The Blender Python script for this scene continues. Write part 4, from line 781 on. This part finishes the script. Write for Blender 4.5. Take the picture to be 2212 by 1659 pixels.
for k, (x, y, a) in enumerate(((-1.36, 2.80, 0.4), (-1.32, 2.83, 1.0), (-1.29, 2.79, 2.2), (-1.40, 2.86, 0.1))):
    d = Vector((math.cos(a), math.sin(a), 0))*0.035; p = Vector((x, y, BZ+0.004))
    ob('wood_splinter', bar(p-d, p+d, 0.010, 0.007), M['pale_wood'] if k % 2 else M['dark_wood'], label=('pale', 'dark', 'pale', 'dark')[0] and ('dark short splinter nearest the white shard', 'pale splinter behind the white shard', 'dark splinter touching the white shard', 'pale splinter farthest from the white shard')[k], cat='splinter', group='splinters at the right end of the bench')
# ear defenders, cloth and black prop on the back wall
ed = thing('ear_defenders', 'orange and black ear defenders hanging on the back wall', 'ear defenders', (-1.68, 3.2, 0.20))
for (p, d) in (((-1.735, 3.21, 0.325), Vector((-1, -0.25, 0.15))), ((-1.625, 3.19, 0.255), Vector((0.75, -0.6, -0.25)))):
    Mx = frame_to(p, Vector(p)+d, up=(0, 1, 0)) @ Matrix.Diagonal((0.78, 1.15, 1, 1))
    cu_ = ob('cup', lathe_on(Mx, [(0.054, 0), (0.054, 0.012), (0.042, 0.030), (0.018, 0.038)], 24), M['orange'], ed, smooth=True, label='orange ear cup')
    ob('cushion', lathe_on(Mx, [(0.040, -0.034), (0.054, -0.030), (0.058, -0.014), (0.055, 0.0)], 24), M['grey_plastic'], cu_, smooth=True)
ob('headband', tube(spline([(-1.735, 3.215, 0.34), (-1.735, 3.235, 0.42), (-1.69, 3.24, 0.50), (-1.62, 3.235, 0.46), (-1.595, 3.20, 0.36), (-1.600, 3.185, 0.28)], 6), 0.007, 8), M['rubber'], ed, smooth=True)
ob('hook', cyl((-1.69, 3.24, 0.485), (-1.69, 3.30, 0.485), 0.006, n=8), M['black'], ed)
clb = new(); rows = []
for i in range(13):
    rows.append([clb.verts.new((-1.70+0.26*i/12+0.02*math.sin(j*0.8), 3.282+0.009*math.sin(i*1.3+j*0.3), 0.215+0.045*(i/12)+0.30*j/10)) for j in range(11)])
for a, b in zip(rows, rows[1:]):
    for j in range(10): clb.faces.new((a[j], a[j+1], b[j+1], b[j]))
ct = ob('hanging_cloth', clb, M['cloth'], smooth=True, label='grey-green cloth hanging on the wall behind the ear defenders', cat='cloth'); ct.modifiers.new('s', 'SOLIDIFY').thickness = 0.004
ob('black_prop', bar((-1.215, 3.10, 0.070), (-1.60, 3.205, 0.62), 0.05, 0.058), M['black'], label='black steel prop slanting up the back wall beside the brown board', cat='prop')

[Work required]: Print the complete listing again, exactly as it stands.

[Result for this exercise]:
The Blender Python script for this scene continues. Write part 4, from line 781 on. This part finishes the script. Write for Blender 4.5. Take the picture to be 2212 by 1659 pixels.
for k, (x, y, a) in enumerate(((-1.36, 2.80, 0.4), (-1.32, 2.83, 1.0), (-1.29, 2.79, 2.2), (-1.40, 2.86, 0.1))):
    d = Vector((math.cos(a), math.sin(a), 0))*0.035; p = Vector((x, y, BZ+0.004))
    ob('wood_splinter', bar(p-d, p+d, 0.010, 0.007), M['pale_wood'] if k % 2 else M['dark_wood'], label=('pale', 'dark', 'pale', 'dark')[0] and ('dark short splinter nearest the white shard', 'pale splinter behind the white shard', 'dark splinter touching the white shard', 'pale splinter farthest from the white shard')[k], cat='splinter', group='splinters at the right end of the bench')
# ear defenders, cloth and black prop on the back wall
ed = thing('ear_defenders', 'orange and black ear defenders hanging on the back wall', 'ear defenders', (-1.68, 3.2, 0.20))
for (p, d) in (((-1.735, 3.21, 0.325), Vector((-1, -0.25, 0.15))), ((-1.625, 3.19, 0.255), Vector((0.75, -0.6, -0.25)))):
    Mx = frame_to(p, Vector(p)+d, up=(0, 1, 0)) @ Matrix.Diagonal((0.78, 1.15, 1, 1))
    cu_ = ob('cup', lathe_on(Mx, [(0.054, 0), (0.054, 0.012), (0.042, 0.030), (0.018, 0.038)], 24), M['orange'], ed, smooth=True, label='orange ear cup')
    ob('cushion', lathe_on(Mx, [(0.040, -0.034), (0.054, -0.030), (0.058, -0.014), (0.055, 0.0)], 24), M['grey_plastic'], cu_, smooth=True)
ob('headband', tube(spline([(-1.735, 3.215, 0.34), (-1.735, 3.235, 0.42), (-1.69, 3.24, 0.50), (-1.62, 3.235, 0.46), (-1.595, 3.20, 0.36), (-1.600, 3.185, 0.28)], 6), 0.007, 8), M['rubber'], ed, smooth=True)
ob('hook', cyl((-1.69, 3.24, 0.485), (-1.69, 3.30, 0.485), 0.006, n=8), M['black'], ed)
clb = new(); rows = []
for i in range(13):
    rows.append([clb.verts.new((-1.70+0.26*i/12+0.02*math.sin(j*0.8), 3.282+0.009*math.sin(i*1.3+j*0.3), 0.215+0.045*(i/12)+0.30*j/10)) for j in range(11)])
for a, b in zip(rows, rows[1:]):
    for j in range(10): clb.faces.new((a[j], a[j+1], b[j+1], b[j]))
ct = ob('hanging_cloth', clb, M['cloth'], smooth=True, label='grey-green cloth hanging on the wall behind the ear defenders', cat='cloth'); ct.modifiers.new('s', 'SOLIDIFY').thickness = 0.004
ob('black_prop', bar((-1.215, 3.10, 0.070), (-1.60, 3.205, 0.62), 0.05, 0.058), M['black'], label='black steel prop slanting up the back wall beside the brown board', cat='prop')